Die einzelnen Aufsätze sind ähnlich aufgebaut. Breiter Raum wird der historischen Kontextualisierung der ausgewählten Reden in der Geschichte der europäischen Integration und der Charakterisierung des soziokulturellen Hintergrunds des Redners und seiner ideologischen Prägung eingeräumt. Die öffentliche Perzeption der Beiträge nimmt hingegen vergleichsweise wenig Platz ein. Die Analyse der Reden erfolgt den Herausgebern zufolge nach der Methode der Diskursanalyse, die sie mit Verweis auf Gillian Brown und George Yule und im Gegensatz zu engen Definitionen als "how addressers construct linguistic messages for addressees and how addressees work on linguistic messages in order to interpret them" [1] verstehen. Damit bestehen Spielräume, die in den einzelnen Aufsätzen durch verschiedene Analysemethoden genutzt werden.

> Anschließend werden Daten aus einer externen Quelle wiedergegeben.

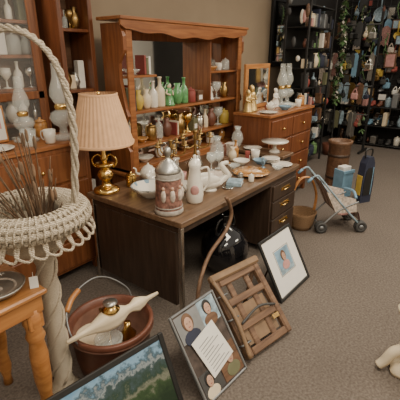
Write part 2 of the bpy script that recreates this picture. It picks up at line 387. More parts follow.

Insgesamt bietet der vorliegende Sammelband vor allem auf zwei Ebenen gehaltvolle Erkenntnisse. Einerseits schließt er durch einige Aufsätze Lücken der zeitgenössischen Europaforschung, beispielsweise im Hinblick auf den italienischen Europadiskurs. Andererseits setzt er innovative Akzente, indem er anhand konkreter Fallbeispiele eine Fülle unterschiedlicher Analysemethoden im Bereich der Diskursanalyse aufzeigt. Wünschenswert wären mehr Querverweise zwischen den einzelnen Beiträgen, ein Namens- und Sachregister sowie in manchen Aufsätzen ein sorgfältigeres Lektorat gewesen. Dennoch ist das Buch allen zu empfehlen, die sich mit Europadiskursen auf der politischen Ebene beschäftigen. Es bleibt zu hoffen, dass die Herausgeber ihrer Ankündigung nachkommen und einen weiteren Band zu diesem Thema publizieren.
Anmerkung:
[1] Gillian Brown / Georg Yule: Discourse Analysis, Cambridge / New York / Melbourne 1983, 9; zit. nach Gehler / Guasconi / Pierini (eds.), Narrating Europe, 11.